— Exercise prompt —
Copy out each line exactly as it appears.

— Source data —

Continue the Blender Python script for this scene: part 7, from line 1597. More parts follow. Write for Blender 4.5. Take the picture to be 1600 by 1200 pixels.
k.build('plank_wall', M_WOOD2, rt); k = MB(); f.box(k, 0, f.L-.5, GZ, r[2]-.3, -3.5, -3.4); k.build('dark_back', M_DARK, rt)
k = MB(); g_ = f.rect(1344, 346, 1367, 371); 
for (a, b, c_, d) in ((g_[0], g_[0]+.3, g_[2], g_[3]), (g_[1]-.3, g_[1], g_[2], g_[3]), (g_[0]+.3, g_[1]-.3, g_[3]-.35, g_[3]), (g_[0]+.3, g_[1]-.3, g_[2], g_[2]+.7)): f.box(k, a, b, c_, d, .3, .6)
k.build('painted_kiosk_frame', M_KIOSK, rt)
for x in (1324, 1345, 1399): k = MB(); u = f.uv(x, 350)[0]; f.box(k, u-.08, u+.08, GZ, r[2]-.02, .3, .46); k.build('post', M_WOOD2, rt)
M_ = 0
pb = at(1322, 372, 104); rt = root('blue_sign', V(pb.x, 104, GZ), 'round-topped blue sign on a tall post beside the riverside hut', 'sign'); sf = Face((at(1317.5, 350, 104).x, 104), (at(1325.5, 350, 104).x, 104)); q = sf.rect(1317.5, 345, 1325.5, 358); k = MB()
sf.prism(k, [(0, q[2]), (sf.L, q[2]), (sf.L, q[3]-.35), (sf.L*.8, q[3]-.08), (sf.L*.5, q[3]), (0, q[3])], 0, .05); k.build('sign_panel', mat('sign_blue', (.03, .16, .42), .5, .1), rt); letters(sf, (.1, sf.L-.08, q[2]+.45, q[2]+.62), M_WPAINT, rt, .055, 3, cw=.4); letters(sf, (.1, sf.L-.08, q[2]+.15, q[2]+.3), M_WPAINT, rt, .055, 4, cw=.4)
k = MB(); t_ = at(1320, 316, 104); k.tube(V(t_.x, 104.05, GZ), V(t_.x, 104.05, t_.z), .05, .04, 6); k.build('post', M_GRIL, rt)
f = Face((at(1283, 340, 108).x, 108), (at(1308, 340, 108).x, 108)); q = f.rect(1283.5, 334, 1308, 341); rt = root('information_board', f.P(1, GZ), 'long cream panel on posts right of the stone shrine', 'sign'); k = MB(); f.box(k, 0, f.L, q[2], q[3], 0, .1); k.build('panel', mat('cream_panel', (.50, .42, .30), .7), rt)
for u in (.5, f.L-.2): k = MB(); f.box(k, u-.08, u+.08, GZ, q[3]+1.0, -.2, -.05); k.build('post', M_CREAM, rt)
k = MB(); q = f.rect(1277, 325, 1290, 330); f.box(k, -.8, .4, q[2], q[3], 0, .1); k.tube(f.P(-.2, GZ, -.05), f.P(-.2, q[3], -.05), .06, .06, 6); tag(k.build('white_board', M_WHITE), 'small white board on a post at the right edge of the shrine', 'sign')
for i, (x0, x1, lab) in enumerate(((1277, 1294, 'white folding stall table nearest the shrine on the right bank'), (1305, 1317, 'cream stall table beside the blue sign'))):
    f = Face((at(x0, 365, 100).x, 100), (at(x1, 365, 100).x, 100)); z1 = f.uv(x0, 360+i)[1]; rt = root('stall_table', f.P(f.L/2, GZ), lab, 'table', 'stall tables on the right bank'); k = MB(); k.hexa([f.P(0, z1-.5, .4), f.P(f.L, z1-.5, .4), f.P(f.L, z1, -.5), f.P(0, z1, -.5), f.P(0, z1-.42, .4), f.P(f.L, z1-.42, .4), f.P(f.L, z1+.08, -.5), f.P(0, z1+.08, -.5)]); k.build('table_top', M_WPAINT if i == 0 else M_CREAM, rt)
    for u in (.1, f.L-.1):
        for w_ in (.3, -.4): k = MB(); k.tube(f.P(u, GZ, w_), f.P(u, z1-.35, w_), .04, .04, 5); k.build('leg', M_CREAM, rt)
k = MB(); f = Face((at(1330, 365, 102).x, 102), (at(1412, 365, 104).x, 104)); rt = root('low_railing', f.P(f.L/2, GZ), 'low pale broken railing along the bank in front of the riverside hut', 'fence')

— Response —
Continue the Blender Python script for this scene: part 7, from line 1597. More parts follow. Write for Blender 4.5. Take the picture to be 1600 by 1200 pixels.
k.build('plank_wall', M_WOOD2, rt); k = MB(); f.box(k, 0, f.L-.5, GZ, r[2]-.3, -3.5, -3.4); k.build('dark_back', M_DARK, rt)
k = MB(); g_ = f.rect(1344, 346, 1367, 371); 
for (a, b, c_, d) in ((g_[0], g_[0]+.3, g_[2], g_[3]), (g_[1]-.3, g_[1], g_[2], g_[3]), (g_[0]+.3, g_[1]-.3, g_[3]-.35, g_[3]), (g_[0]+.3, g_[1]-.3, g_[2], g_[2]+.7)): f.box(k, a, b, c_, d, .3, .6)
k.build('painted_kiosk_frame', M_KIOSK, rt)
for x in (1324, 1345, 1399): k = MB(); u = f.uv(x, 350)[0]; f.box(k, u-.08, u+.08, GZ, r[2]-.02, .3, .46); k.build('post', M_WOOD2, rt)
M_ = 0
pb = at(1322, 372, 104); rt = root('blue_sign', V(pb.x, 104, GZ), 'round-topped blue sign on a tall post beside the riverside hut', 'sign'); sf = Face((at(1317.5, 350, 104).x, 104), (at(1325.5, 350, 104).x, 104)); q = sf.rect(1317.5, 345, 1325.5, 358); k = MB()
sf.prism(k, [(0, q[2]), (sf.L, q[2]), (sf.L, q[3]-.35), (sf.L*.8, q[3]-.08), (sf.L*.5, q[3]), (0, q[3])], 0, .05); k.build('sign_panel', mat('sign_blue', (.03, .16, .42), .5, .1), rt); letters(sf, (.1, sf.L-.08, q[2]+.45, q[2]+.62), M_WPAINT, rt, .055, 3, cw=.4); letters(sf, (.1, sf.L-.08, q[2]+.15, q[2]+.3), M_WPAINT, rt, .055, 4, cw=.4)
k = MB(); t_ = at(1320, 316, 104); k.tube(V(t_.x, 104.05, GZ), V(t_.x, 104.05, t_.z), .05, .04, 6); k.build('post', M_GRIL, rt)
f = Face((at(1283, 340, 108).x, 108), (at(1308, 340, 108).x, 108)); q = f.rect(1283.5, 334, 1308, 341); rt = root('information_board', f.P(1, GZ), 'long cream panel on posts right of the stone shrine', 'sign'); k = MB(); f.box(k, 0, f.L, q[2], q[3], 0, .1); k.build('panel', mat('cream_panel', (.50, .42, .30), .7), rt)
for u in (.5, f.L-.2): k = MB(); f.box(k, u-.08, u+.08, GZ, q[3]+1.0, -.2, -.05); k.build('post', M_CREAM, rt)
k = MB(); q = f.rect(1277, 325, 1290, 330); f.box(k, -.8, .4, q[2], q[3], 0, .1); k.tube(f.P(-.2, GZ, -.05), f.P(-.2, q[3], -.05), .06, .06, 6); tag(k.build('white_board', M_WHITE), 'small white board on a post at the right edge of the shrine', 'sign')
for i, (x0, x1, lab) in enumerate(((1277, 1294, 'white folding stall table nearest the shrine on the right bank'), (1305, 1317, 'cream stall table beside the blue sign'))):
    f = Face((at(x0, 365, 100).x, 100), (at(x1, 365, 100).x, 100)); z1 = f.uv(x0, 360+i)[1]; rt = root('stall_table', f.P(f.L/2, GZ), lab, 'table', 'stall tables on the right bank'); k = MB(); k.hexa([f.P(0, z1-.5, .4), f.P(f.L, z1-.5, .4), f.P(f.L, z1, -.5), f.P(0, z1, -.5), f.P(0, z1-.42, .4), f.P(f.L, z1-.42, .4), f.P(f.L, z1+.08, -.5), f.P(0, z1+.08, -.5)]); k.build('table_top', M_WPAINT if i == 0 else M_CREAM, rt)
    for u in (.1, f.L-.1):
        for w_ in (.3, -.4): k = MB(); k.tube(f.P(u, GZ, w_), f.P(u, z1-.35, w_), .04, .04, 5); k.build('leg', M_CREAM, rt)
k = MB(); f = Face((at(1330, 365, 102).x, 102), (at(1412, 365, 104).x, 104)); rt = root('low_railing', f.P(f.L/2, GZ), 'low pale broken railing along the bank in front of the riverside hut', 'fence')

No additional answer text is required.